Create a British Investment Bank along with a network of regional banks to boos lending for small businesses to grow.

Devolve £30bn of funding and give control over the full revenue from growth in business rates to powerhouse economic regions so they can back local growth.

Create low carbon jobs

Create a million new high technology, green jobs by 2025

Set a legal target for decarbonizing electricity by 2030.

Strengthen the Green Investment Bank with borrowing powers.

Insulate five million homes over the next 10 years.

 

Making  work pay and tackling exploitation at work

Launch an inquiry into blacklisting in the construction industry.

Abolish the loophole that allows firms to pay agency workers less than permanent staff.

 

Delivering fair and responsible social security

Allow councils that make savings in the Housing Benefit bill to recycle them into building homes.

 

Transport

Introduce a strict cap on annual rail fare increases.

Legislate so a public sector operator can take on lines and challenge private train operating companies on a level playing field.

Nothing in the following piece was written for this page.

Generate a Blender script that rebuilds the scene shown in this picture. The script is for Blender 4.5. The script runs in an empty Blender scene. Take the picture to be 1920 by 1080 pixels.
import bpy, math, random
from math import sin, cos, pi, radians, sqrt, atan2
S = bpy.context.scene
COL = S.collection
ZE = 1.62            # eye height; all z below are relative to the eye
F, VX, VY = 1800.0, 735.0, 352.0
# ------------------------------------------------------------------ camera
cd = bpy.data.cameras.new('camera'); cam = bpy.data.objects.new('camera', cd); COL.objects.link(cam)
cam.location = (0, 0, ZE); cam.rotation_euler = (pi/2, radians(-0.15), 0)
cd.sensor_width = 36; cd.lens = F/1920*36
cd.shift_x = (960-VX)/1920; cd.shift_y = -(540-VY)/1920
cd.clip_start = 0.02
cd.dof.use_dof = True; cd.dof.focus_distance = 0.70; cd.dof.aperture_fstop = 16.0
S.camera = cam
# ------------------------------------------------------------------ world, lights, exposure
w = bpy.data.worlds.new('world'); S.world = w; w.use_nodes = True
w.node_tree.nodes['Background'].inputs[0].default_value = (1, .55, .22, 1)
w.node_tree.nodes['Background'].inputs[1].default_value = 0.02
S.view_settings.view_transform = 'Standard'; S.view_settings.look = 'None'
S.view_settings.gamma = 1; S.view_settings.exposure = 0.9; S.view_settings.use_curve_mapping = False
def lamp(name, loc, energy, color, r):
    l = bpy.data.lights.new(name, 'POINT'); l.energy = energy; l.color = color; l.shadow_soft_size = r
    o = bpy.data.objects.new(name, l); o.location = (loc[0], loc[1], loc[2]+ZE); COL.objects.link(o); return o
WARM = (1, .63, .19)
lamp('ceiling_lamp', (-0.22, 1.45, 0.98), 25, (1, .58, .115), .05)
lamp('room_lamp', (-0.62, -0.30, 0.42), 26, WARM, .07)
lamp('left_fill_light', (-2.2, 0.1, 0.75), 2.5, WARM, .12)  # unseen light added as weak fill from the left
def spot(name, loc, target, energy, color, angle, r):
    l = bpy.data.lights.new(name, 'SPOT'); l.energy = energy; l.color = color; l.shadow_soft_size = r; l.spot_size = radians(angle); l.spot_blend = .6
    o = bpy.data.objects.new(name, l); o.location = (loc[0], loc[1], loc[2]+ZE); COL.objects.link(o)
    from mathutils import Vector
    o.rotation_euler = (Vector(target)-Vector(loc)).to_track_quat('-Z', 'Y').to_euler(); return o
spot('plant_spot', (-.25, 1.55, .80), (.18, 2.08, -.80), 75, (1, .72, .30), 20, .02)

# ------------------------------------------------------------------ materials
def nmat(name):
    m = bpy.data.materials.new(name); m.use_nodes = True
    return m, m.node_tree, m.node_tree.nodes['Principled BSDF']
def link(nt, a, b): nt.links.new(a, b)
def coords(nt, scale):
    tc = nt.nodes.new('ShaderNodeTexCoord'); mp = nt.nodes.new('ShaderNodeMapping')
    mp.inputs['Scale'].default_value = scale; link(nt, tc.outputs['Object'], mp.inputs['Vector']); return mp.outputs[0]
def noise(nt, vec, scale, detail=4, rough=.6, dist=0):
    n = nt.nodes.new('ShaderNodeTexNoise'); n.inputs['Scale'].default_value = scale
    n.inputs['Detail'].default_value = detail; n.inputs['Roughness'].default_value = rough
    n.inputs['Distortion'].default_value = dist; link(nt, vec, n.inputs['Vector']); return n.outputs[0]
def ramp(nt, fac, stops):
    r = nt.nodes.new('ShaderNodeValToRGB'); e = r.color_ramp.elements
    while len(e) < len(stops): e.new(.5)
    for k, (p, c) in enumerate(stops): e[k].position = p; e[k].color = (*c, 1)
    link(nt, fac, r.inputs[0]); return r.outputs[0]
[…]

Devolve regional transport decision making so that areas can bring together trains, buses, ferries and trams into a single network with smart ticketing

Give city and county regions London style powers to regulate bus services.

Make cycling safer and more accessible with national standards to reduce deaths and serious injuries.

Environment

Prioritise flood prevention and introduce a new climate change adaptation plan.

 

Equalities

Require large companies to publish their gender pay gap.

 

The document says Labour wants to hear comments on the programme.